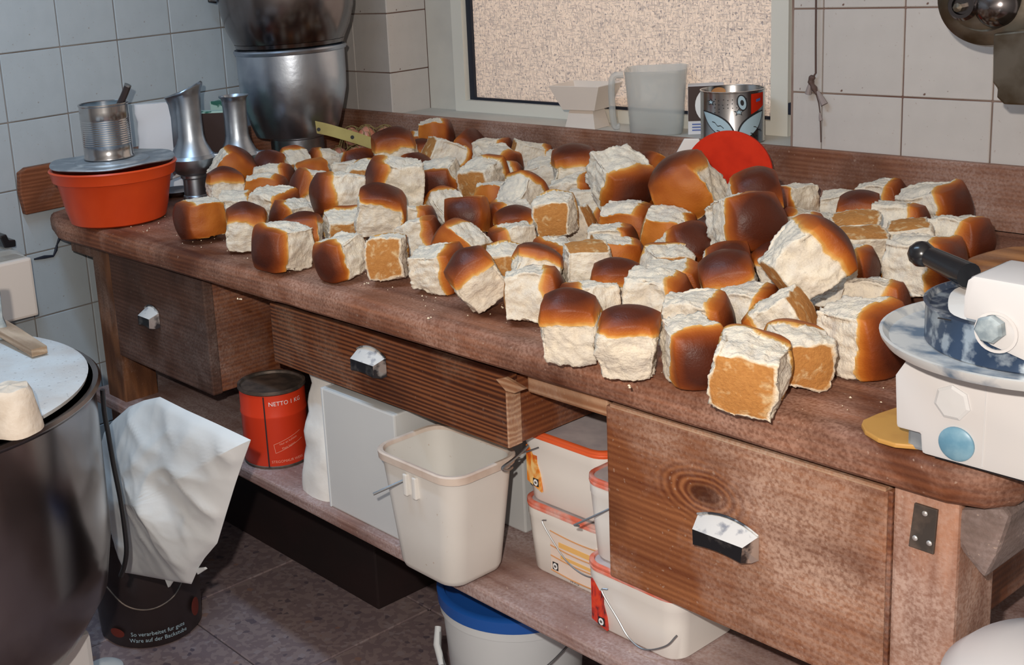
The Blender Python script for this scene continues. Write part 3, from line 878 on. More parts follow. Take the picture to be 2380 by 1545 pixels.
for (cx, cy, w, axis, kind, sd, lift) in BUNS:
    P0 = at(cx, cy, 2, .038+lift)
    toc = CAM_C - P0; toc.z = 0; toc.normalize(); rt = Vector((-toc.y, toc.x, 0)); up = Vector((0,0,1))
    rt = Vector((-toc.y, toc.x, 0)); 
    if rt.dot(CAM_R[0]) < 0: rt = -rt
    def wv(a): return (rt*a[0] + toc*a[1] + up*a[2])
    z = wv(axis).normalized()
    ref = up if abs(z.z) < .85 else -toc
    y = (ref - z*ref.dot(z)).normalized(); x = y.cross(z)
    R0 = Matrix((x, y, z)).transposed()
    k0 = rb.choice((0, 1, 2, 3))
    if kind != 'n' and sd:
        best = -9
        for k in range(4):
            a = k*pi/2; yy = y*cos(a) - x*sin(a); xx = x*cos(a) + y*sin(a)
            sc_ = sum((yy if kind == 's' or i == 0 else xx).dot(wv(DIRS[d])) for i, d in enumerate(sd))
            if kind == 'c': sc_ = max(sc_, yy.dot(wv(DIRS[sd[1]])) + xx.dot(wv(DIRS[sd[0]])))
            if sc_ > best: best = sc_; k0 = k
    spin = k0*pi/2 + rb.uniform(-.16, .16)
    Rm = R0 @ Matrix.Rotation(spin, 3, 'Z')
    ms, vs = BV[kind][rb.randrange(len(BV[kind]))]
    s = max(.84, min(1.12, w/scl(P0)/.087)); sv = Vector((s*rb.uniform(.96, 1.04), s*rb.uniform(.96, 1.04), s*rb.uniform(.95, 1.03)))
    mn = min((Rm @ Vector((v.x*sv.x, v.y*sv.y, v.z*sv.z))).z for v in vs)
    hc = -mn + lift + .0012
    P = at(cx, cy, 2, hc)
    placed.append(dict(P=P, q=Rm.to_quaternion(), s=sv, ms=ms, axis=axis, kind=kind, sd=sd, px=cx, lift=lift))
# settle: buns that cut into one another are nudged apart until their surfaces only touch
from mathutils.bvhtree import BVHTree
LOW = {}
for kd in BV:
    for ms, vs in BV[kd]:
        vv = []; ff = []
        for me in ms.values():
            o0 = len(vv); vv += [v.co.copy() for v in me.vertices]; ff += [tuple(i+o0 for i in p.vertices) for p in me.polygons]
        bm = bmesh.new(); bvs = [bm.verts.new(v) for v in vv]
        for f in ff: bm.faces.new([bvs[i] for i in f])
        bmesh.ops.remove_doubles(bm, verts=bm.verts[:], dist=1e-5)
        hull = bmesh.ops.convex_hull(bm, input=bm.verts[:])
        bmesh.ops.delete(bm, geom=[e for e in hull['geom_interior'] if isinstance(e, bmesh.types.BMVert)], context='VERTS')
        bm.faces.ensure_lookup_table(); bm.verts.index_update()
        LOW[id(ms)] = ([v.co*.975 for v in bm.verts], [tuple(v.index for v in f.verts) for f in bm.faces if len(f.verts) >= 3]); bm.free()
for b in placed:
    L, Fx = LOW[id(b['ms'])]; R = b['q'].to_matrix(); b['lv'] = [R @ Vector((v.x*b['s'].x, v.y*b['s'].y, v.z*b['s'].z)) for v in L]; b['lf'] = Fx
    b['rad'] = max(v.length for v in b['lv']); b['T'] = b['P'].copy(); b['tree'] = None
rc = at(1690, 405, 2, .083); dsc = CAM_C-rc; dsc.z = 0; dsc.normalize()
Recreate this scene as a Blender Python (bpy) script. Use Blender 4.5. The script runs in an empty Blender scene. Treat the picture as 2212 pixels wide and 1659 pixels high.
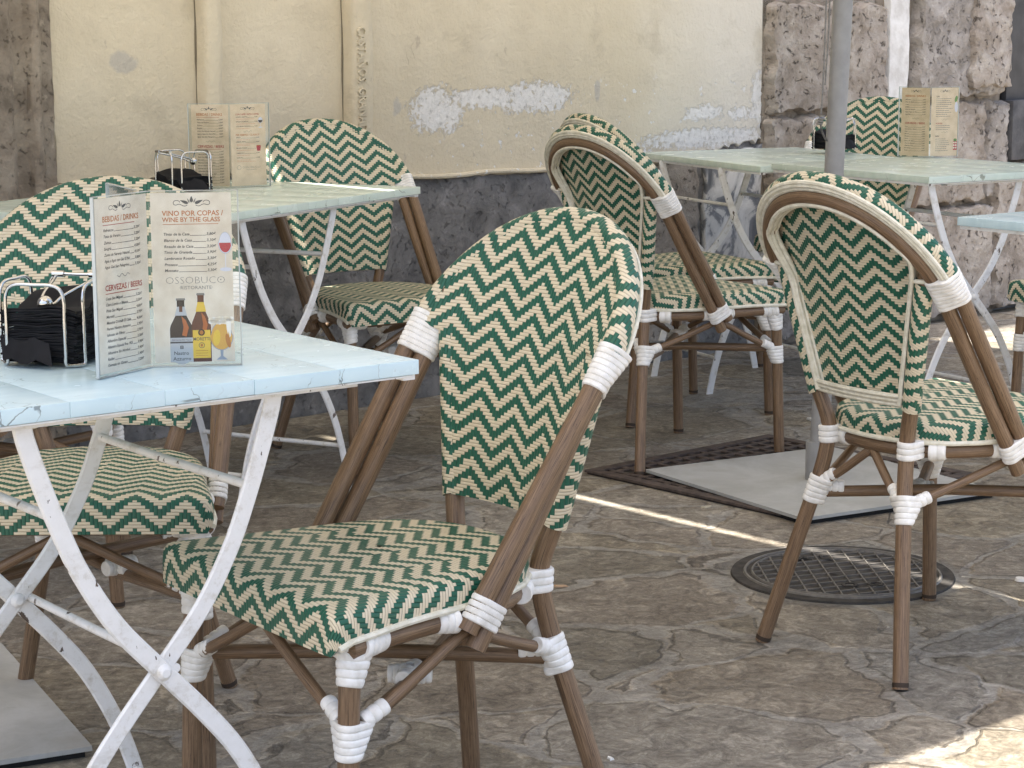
────────────────────────────────────────
* _Aim of the exercise_:
Do not copy the pictures, but repeat every line exactly.

* _Exercise answer_:
The Blender Python script for this scene continues. Write part 3, from line 878 on. More parts follow. Take the picture to be 2380 by 1545 pixels.
for (cx, cy, w, axis, kind, sd, lift) in BUNS:
    P0 = at(cx, cy, 2, .038+lift)
    toc = CAM_C - P0; toc.z = 0; toc.normalize(); rt = Vector((-toc.y, toc.x, 0)); up = Vector((0,0,1))
    rt = Vector((-toc.y, toc.x, 0)); 
    if rt.dot(CAM_R[0]) < 0: rt = -rt
    def wv(a): return (rt*a[0] + toc*a[1] + up*a[2])
    z = wv(axis).normalized()
    ref = up if abs(z.z) < .85 else -toc
    y = (ref - z*ref.dot(z)).normalized(); x = y.cross(z)
    R0 = Matrix((x, y, z)).transposed()
    k0 = rb.choice((0, 1, 2, 3))
    if kind != 'n' and sd:
        best = -9
        for k in range(4):
            a = k*pi/2; yy = y*cos(a) - x*sin(a); xx = x*cos(a) + y*sin(a)
            sc_ = sum((yy if kind == 's' or i == 0 else xx).dot(wv(DIRS[d])) for i, d in enumerate(sd))
            if kind == 'c': sc_ = max(sc_, yy.dot(wv(DIRS[sd[1]])) + xx.dot(wv(DIRS[sd[0]])))
            if sc_ > best: best = sc_; k0 = k
    spin = k0*pi/2 + rb.uniform(-.16, .16)
    Rm = R0 @ Matrix.Rotation(spin, 3, 'Z')
    ms, vs = BV[kind][rb.randrange(len(BV[kind]))]
    s = max(.84, min(1.12, w/scl(P0)/.087)); sv = Vector((s*rb.uniform(.96, 1.04), s*rb.uniform(.96, 1.04), s*rb.uniform(.95, 1.03)))
    mn = min((Rm @ Vector((v.x*sv.x, v.y*sv.y, v.z*sv.z))).z for v in vs)
    hc = -mn + lift + .0012
    P = at(cx, cy, 2, hc)
    placed.append(dict(P=P, q=Rm.to_quaternion(), s=sv, ms=ms, axis=axis, kind=kind, sd=sd, px=cx, lift=lift))
# settle: buns that cut into one another are nudged apart until their surfaces only touch
from mathutils.bvhtree import BVHTree
LOW = {}
for kd in BV:
    for ms, vs in BV[kd]:
        vv = []; ff = []
        for me in ms.values():
            o0 = len(vv); vv += [v.co.copy() for v in me.vertices]; ff += [tuple(i+o0 for i in p.vertices) for p in me.polygons]
        bm = bmesh.new(); bvs = [bm.verts.new(v) for v in vv]
        for f in ff: bm.faces.new([bvs[i] for i in f])
        bmesh.ops.remove_doubles(bm, verts=bm.verts[:], dist=1e-5)
        hull = bmesh.ops.convex_hull(bm, input=bm.verts[:])
        bmesh.ops.delete(bm, geom=[e for e in hull['geom_interior'] if isinstance(e, bmesh.types.BMVert)], context='VERTS')
        bm.faces.ensure_lookup_table(); bm.verts.index_update()
        LOW[id(ms)] = ([v.co*.975 for v in bm.verts], [tuple(v.index for v in f.verts) for f in bm.faces if len(f.verts) >= 3]); bm.free()
for b in placed:
    L, Fx = LOW[id(b['ms'])]; R = b['q'].to_matrix(); b['lv'] = [R @ Vector((v.x*b['s'].x, v.y*b['s'].y, v.z*b['s'].z)) for v in L]; b['lf'] = Fx
    b['rad'] = max(v.length for v in b['lv']); b['T'] = b['P'].copy(); b['tree'] = None
rc = at(1690, 405, 2, .083); dsc = CAM_C-rc; dsc.z = 0; dsc.normalize()
Recreate this scene as a Blender Python (bpy) script. Use Blender 4.5. The script runs in an empty Blender scene. Treat the picture as 2212 pixels wide and 1659 pixels high.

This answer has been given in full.